Functions that measure whether values are less than a certain quantity. Functions that measure whether values are less than a certain quantity.

Switching functions \(s(r)\) take a minimum of one input parameter \(d_0\). For \(r \le d_0 \quad s(r)=1.0\) while for \(r > d_0\) the function decays smoothly to 0. The various switching functions available in plumed differ in terms of how this decay is performed.

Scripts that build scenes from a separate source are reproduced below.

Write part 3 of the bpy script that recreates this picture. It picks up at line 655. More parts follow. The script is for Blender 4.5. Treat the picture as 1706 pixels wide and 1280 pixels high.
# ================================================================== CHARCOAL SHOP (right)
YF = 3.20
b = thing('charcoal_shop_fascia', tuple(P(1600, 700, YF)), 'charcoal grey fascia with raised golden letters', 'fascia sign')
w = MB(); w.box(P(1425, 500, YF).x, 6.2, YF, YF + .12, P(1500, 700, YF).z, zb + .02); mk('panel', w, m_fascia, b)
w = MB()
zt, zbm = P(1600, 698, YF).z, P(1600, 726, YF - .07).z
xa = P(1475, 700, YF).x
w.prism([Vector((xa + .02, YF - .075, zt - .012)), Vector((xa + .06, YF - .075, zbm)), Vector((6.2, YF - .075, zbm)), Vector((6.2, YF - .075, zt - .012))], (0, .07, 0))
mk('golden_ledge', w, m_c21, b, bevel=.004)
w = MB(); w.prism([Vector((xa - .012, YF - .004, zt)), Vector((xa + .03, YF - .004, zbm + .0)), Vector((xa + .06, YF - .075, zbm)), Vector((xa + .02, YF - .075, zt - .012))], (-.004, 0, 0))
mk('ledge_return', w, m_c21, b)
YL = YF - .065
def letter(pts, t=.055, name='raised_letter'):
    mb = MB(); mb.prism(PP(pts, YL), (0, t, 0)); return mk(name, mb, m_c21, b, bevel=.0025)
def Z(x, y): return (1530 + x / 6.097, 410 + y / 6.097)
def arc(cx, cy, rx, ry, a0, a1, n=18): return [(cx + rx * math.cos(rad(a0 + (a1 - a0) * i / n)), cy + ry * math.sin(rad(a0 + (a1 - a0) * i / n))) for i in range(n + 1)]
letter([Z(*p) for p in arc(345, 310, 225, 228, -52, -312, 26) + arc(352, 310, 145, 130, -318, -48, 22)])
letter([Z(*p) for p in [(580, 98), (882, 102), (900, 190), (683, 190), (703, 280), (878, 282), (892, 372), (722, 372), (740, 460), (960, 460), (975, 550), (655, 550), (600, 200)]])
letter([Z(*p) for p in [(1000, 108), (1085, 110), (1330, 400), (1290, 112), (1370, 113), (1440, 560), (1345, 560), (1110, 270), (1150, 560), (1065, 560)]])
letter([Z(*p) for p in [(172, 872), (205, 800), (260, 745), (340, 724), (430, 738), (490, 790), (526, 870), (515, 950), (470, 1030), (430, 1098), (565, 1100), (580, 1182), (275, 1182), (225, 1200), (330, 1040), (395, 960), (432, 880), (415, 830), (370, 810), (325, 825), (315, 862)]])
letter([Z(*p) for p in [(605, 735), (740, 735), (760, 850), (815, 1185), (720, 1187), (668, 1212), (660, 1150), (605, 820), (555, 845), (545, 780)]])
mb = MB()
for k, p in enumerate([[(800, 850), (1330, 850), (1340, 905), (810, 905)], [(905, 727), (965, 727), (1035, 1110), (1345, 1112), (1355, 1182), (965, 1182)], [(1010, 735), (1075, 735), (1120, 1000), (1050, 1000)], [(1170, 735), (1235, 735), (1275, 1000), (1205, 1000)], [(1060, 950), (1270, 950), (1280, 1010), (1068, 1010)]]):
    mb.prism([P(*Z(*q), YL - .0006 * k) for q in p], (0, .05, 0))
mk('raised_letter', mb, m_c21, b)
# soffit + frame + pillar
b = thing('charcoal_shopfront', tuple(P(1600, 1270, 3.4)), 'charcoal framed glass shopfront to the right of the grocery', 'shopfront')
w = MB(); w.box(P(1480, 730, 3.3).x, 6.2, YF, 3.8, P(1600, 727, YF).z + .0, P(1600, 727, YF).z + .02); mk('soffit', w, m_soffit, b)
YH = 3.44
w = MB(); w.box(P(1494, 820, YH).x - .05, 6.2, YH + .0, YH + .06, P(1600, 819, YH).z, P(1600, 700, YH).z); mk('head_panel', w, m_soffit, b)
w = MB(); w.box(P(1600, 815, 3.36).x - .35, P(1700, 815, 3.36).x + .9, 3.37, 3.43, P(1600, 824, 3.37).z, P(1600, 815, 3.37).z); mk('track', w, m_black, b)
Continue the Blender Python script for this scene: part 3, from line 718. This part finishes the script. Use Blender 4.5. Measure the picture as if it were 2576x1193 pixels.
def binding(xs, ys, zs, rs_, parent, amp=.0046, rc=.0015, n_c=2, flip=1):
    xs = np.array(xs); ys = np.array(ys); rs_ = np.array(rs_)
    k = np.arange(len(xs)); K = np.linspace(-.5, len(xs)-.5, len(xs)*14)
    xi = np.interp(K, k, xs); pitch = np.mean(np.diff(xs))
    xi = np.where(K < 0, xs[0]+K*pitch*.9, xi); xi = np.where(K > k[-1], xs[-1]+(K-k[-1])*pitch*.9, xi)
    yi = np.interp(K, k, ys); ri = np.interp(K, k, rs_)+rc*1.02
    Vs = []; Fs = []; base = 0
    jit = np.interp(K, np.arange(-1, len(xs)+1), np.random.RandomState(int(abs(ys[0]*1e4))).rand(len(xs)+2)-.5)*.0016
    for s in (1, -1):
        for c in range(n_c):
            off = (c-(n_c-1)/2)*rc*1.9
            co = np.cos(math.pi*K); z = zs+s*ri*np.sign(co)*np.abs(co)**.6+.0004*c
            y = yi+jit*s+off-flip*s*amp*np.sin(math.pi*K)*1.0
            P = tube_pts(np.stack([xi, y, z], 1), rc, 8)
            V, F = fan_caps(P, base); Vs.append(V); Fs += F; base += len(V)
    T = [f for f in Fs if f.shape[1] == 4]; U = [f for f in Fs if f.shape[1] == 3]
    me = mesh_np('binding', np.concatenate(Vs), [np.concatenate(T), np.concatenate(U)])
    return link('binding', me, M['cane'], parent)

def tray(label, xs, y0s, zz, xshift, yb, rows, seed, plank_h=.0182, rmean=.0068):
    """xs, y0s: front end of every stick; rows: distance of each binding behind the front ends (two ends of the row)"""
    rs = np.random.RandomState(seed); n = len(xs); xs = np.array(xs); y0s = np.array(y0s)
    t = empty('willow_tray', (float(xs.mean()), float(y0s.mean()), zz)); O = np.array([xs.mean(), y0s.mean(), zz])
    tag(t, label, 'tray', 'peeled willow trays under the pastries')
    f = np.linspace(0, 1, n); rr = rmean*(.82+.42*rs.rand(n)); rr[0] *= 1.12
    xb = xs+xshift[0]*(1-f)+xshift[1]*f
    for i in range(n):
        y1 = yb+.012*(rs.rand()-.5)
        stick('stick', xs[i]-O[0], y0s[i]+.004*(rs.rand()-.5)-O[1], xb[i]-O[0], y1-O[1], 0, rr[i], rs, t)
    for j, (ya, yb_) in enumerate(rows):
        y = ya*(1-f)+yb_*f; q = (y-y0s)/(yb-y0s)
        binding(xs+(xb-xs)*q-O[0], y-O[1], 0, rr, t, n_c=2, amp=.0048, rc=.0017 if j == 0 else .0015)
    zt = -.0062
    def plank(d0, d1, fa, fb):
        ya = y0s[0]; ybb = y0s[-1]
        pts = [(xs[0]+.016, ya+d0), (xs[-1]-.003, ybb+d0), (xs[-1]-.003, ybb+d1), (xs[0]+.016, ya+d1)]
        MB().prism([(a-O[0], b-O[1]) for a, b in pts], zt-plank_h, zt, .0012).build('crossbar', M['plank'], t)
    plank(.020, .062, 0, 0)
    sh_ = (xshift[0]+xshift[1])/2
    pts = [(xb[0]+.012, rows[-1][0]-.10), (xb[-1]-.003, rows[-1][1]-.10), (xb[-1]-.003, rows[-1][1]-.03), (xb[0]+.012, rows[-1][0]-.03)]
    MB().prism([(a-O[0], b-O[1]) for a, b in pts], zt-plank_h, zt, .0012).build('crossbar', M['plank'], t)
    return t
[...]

Where there is an accepted convention in the literature (e.g. COORDINATION) on the form of the switching function we use the convention as the default. However, the flexibility to use different switching functions is always present generally through a single keyword. This keyword generally takes an input with the following form:

KEYWORD={TYPE <list of parameters>}

The following table contains a list of the various switching functions that are available in plumed 2 together with an example input.

TYPE FUNCTION EXAMPLE INPUT DEFAULT PARAMETERS
RATIONAL \( s(r)=\frac{ 1 - \left(\frac{ r - d_0 }{ r_0 }\right)^{n} }{ 1 - \left(\frac{ r - d_0 }{ r_0 }\right)^{m} } \) {RATIONAL R_0= \(r_0\) D_0= \(d_0\) NN= \(n\) MM= \(m\)} \(d_0=0.0\), \(n=6\), \(m=12\)
EXP \( s(r)=\exp\left(-\frac{ r - d_0 }{ r_0 }\right) \) {EXP R_0= \(r_0\) D_0= \(d_0\)} \(d_0=0.0\)
GAUSSIAN \( s(r)=\exp\left(-\frac{ (r - d_0)^2 }{ 2r_0^2 }\right) \) {GAUSSIAN R_0= \(r_0\) D_0= \(d_0\)} \(d_0=0.0\)
SMAP \( s(r) = \left[ 1 + ( 2^{a/b} -1 )\left( \frac{r-d_0}{r_0} \right)\right]^{-b/a} \) {SMAP R_0= \(r_0\) D_0= \(d_0\) A= \(a\) B= \(b\)} \(d_0=0.0\)

For all the switching functions in the above table one can also specify a further (optional) parameter using the parameter keyword D_MAX to assert that for \(r>d_{\textrm{max}}\) the switching function can be assumed equal to zero. In this case it is suggested to also use the STRETCH flag, which will bring the switching function smoothly to zero by stretching and shifting it. To be more clear, using

KEYWORD={RATIONAL R_0=1 D_MAX=3 STRETCH}

the resulting switching function will be \( s(r) = \frac{s'(r)-s'(d_{max})}{s'(0)-s'(d_{max})} \) where \( s'(r)=\frac{1-r^6}{1-r^{12}} \) Since PLUMED 2.2 this will become the default.